In Leonardo's treatise on painting only one contemporary is mentioned by name—Sandro Botticelli. This pre-eminence may be due to chance only, but to some will rather appear a result of deliberate judgment; for people have begun to find out the charm of Botticelli's work, and his name, little known in the last century, is quietly becoming important. In the middle of the Fifteenth Century he had already anticipated much of that meditative subtlety which is sometimes supposed peculiar to the great imaginative workmen of its close. Leaving the simple religion which had occupied the followers of Giotto for a century, and the simple naturalism which had grown out of it, a thing of birds and flowers only, he sought inspiration in what to him were works of the modern world, the writings of Dante and Boccaccio, and in new readings of his own of classical stories; or if he painted religious subjects, painted them with an undercurrent of original sentiment which touches you as the real matter of the picture through the veil of its ostensible subject. What is the peculiar sensation, what is the peculiar quality of pleasure which his work has the property of exciting in us, and which we cannot get elsewhere? For this, especially when he has to speak of a comparatively unknown artist, is always the chief question which a critic has to answer.

In an age when the lives of artists were full of adventure, his life is almost colourless. Criticism indeed has cleared away much of the gossip which Vasari accumulated, has touched the legend of Lippo and Lucrezia, and rehabilitated the character of Andrea del Castagno; but in Botticelli's case there is no legend to dissipate. He did not even go by his true name: Sandro is a nickname, and his true name is Filipepi, Botticelli being only the name of the goldsmith who first taught him art. Only two things happened to him, two things which he shared with other artists—he was invited to Rome to paint in the Sistine Chapel, and he fell in later life under the influence of Savonarola, passing apparently almost out of men's sight in a sort of religious melancholy which lasted till his death in 1515, according to the received date. Vasari says that he plunged into the study of Dante, and even wrote a comment on the Divine Comedy. But it seems strange that he should have lived on inactive so long; and one almost wishes that some document might come to light which, fixing the date of his death earlier, might relieve one, in thinking of him, of his dejected old age.

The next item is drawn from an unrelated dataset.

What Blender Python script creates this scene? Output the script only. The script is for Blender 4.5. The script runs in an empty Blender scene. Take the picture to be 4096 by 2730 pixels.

The Birth of Venus. Botticelli.

The Birth of Venus.

He is before all things a poetical painter, blending the charm of story and sentiment, the medium of the art of poetry, with the charm of line and colour, the medium of abstract painting. So he becomes the illustrator of Dante. In a few rare examples of the edition of 1481, the blank spaces left at the beginning of every canto for the hand of the illuminator have been filled as far as the nineteenth canto of theInferno, with impressions of engraved plates, seemingly by way of experiment, for in the copy in the Bodleian Library, one of the three impressions it contains has been printed upside down and much awry in the midst of the luxurious printed page. Giotto, and the followers of Giotto, with their almost childish religious aim, had not learned to put that weight of meaning into outward things, light, colour, every-day gesture, which the poetry of the Divine Comedy involves, and before the Fifteenth Century Dante could hardly have found an illustrator. Botticelli's illustrations are crowded with incident, blending with a naïve carelessness of pictorial propriety three phases of the same scene into one plate. The grotesques, so often a stumbling-block to painters who forget that the words of a poet, which only feebly present an image to the mind, must be lowered in key when translated into form, make one regret that he has not rather chosen for illustration the more subdued imagery of the Purgatorio. Yet in the scene of those who go down quick into hell there is an invention about the fire taking hold on the up-turned soles of the feet, which proves that the design is no mere translation of Dante's words, but a true painter's vision; while the scene of the Centaurs wins one at once, for, forgetful of the actual circumstances of their appearance, Botticelli has gone off with delight on the thought of the Centaurs themselves, bright small creatures of the woodland, with arch baby faces and mignon forms, drawing tiny bows.